▶ _Stated problem_
Copy each line of the entries beneath that contains the word "objects".

▶ _Dataset content_
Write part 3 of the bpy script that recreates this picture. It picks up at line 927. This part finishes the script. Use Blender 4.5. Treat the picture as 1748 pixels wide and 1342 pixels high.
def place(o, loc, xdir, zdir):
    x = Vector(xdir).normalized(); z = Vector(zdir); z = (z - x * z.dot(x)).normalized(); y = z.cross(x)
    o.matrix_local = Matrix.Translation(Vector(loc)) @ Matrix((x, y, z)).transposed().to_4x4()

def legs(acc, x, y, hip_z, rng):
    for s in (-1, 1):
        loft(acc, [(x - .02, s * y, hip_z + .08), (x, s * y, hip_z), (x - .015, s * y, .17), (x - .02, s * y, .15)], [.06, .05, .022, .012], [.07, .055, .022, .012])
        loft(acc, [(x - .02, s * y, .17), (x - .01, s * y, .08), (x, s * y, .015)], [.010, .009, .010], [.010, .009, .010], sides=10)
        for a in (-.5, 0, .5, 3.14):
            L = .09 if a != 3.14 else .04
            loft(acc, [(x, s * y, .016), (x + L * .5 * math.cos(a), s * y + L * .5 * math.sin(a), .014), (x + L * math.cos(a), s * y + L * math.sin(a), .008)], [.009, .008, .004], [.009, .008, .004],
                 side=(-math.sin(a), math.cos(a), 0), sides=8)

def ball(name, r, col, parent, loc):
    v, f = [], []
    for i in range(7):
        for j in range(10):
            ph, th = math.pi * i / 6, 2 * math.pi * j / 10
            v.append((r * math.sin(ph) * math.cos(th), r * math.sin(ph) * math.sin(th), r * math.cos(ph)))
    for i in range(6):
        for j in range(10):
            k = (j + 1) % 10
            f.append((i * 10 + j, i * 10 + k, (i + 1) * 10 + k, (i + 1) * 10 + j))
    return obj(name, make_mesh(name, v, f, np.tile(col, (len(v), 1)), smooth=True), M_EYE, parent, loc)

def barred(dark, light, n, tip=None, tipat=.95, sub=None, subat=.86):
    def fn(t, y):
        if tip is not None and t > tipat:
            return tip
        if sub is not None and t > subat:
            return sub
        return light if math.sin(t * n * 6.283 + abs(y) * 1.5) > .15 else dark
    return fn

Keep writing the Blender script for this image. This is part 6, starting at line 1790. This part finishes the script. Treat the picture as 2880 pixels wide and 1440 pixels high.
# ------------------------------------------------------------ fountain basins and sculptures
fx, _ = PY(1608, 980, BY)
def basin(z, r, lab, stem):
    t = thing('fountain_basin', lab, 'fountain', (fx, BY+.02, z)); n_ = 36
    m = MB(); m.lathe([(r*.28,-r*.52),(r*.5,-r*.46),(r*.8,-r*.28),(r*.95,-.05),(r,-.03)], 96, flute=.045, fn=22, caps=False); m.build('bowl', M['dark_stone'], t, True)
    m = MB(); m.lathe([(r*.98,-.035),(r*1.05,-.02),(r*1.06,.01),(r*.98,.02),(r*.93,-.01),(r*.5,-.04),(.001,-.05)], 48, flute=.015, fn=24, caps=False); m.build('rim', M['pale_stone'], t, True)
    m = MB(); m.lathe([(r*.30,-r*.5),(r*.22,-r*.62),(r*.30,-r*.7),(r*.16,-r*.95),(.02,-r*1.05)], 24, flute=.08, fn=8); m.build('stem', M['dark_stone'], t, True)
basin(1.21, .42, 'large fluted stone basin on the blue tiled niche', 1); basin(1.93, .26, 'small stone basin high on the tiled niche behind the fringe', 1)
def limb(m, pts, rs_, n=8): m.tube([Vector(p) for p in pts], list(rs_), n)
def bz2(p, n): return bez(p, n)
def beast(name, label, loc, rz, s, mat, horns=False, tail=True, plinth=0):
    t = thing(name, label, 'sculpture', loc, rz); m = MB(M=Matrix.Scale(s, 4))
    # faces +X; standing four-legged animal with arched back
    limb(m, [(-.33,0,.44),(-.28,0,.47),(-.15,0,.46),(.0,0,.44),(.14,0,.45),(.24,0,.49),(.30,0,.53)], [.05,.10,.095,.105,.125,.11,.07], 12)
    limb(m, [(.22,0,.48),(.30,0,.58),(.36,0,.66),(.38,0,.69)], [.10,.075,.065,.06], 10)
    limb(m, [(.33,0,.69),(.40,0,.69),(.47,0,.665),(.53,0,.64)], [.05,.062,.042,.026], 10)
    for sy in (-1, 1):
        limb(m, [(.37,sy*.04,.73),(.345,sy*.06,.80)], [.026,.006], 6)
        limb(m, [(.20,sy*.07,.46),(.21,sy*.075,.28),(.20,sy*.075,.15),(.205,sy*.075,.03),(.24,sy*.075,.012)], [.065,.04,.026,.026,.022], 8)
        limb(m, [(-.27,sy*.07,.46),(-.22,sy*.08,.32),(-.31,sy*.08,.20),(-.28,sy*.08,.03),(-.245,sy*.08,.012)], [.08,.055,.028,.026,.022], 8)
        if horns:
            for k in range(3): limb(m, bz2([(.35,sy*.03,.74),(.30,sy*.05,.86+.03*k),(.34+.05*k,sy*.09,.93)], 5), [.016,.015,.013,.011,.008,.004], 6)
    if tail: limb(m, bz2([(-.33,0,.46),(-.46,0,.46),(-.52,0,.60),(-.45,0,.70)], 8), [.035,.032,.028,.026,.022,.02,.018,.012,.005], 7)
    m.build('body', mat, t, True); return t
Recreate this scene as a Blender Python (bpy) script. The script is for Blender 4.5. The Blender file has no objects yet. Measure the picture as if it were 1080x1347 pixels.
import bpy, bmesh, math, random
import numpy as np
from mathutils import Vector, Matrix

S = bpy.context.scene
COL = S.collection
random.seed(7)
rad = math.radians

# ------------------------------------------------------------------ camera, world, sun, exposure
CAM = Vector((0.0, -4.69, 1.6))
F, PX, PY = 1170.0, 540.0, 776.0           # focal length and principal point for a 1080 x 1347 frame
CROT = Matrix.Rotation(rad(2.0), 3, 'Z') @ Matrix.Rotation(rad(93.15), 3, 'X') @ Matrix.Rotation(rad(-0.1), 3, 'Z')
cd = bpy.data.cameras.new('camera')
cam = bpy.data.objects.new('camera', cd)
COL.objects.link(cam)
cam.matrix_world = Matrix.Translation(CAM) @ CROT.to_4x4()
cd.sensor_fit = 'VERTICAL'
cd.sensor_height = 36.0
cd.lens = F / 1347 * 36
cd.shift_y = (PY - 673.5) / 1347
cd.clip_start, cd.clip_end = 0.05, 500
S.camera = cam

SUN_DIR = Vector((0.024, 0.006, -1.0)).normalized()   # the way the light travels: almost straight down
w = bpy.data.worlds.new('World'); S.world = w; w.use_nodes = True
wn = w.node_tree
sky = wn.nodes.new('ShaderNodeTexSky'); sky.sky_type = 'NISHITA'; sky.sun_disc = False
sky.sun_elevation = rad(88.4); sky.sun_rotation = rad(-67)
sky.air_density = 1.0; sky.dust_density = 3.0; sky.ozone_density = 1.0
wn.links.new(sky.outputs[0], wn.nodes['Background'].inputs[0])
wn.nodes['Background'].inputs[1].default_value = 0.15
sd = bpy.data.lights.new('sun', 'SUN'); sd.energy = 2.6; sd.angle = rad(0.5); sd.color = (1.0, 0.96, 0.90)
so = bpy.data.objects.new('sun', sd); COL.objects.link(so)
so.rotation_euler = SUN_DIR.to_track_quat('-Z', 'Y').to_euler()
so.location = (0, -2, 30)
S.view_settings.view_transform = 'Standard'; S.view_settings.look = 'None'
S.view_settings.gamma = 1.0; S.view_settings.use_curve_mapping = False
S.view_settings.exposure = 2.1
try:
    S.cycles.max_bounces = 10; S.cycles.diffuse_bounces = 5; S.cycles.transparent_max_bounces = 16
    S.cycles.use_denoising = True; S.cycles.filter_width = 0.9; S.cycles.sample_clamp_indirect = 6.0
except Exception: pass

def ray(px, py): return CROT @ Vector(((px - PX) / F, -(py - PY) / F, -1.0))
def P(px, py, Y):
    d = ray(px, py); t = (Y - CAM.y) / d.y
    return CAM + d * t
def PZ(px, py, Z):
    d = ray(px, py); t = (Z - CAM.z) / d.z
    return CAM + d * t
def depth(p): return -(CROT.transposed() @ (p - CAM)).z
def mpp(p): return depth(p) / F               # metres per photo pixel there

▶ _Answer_
Recreate this scene as a Blender Python (bpy) script. The script is for Blender 4.5. The Blender file has no objects yet. Measure the picture as if it were 1080x1347 pixels.
cam = bpy.data.objects.new('camera', cd)
COL.objects.link(cam)
so = bpy.data.objects.new('sun', sd); COL.objects.link(so)